Wright has taken to Macbeth like Baz Lurhmann did Romeo and Juliet, in the sense that they have both added a modern setting to the classic plays.  However Lurhmann's Romeo and Juliet was infinitely more satisfying and entertaining than Macbeth is.

Filmed in Melbourne and starring Sam Worthington as Macbeth, Gary Sweet as Duncan and Victoria Hill as Lady Macbeth, Wright casts a new context to Shakespeare's play based loosely on the Melbourne crime-scene and particularly the gangland murders that have rocked the cosy Australian city and made the Mafia-infused city of Naples look like a doll's house in comparison.
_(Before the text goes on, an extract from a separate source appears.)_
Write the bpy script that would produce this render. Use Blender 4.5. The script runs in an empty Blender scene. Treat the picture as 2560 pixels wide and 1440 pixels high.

Wright's analogous use of the gangland scene with the story-line of Macbeth is somewhat inspiring - both the criminal underworld of Melbourne and the play's plot have the themes of deceit, jealously, power, murder, money, love and ambition.  However it is at this one powerful analogy that the film's inspiration ends.

The violence is truly shocking in Bruce Willis' Sin City fashion, but without Sin City's parody and almost comic-book take on the violence.  There is more blood spilt in the movie than in an abattoir, more murders than in the Melbourne gangland (and that is saying something), and more use of gritty, dark cinematography with the omnipresent falling of rain than in Bladerunner (again, no mean feat).

If anything, the film is overly-ambitious.  It is worth a look only if you are interested in seeing how creative a director can get in his intrepretation of Shakespeare.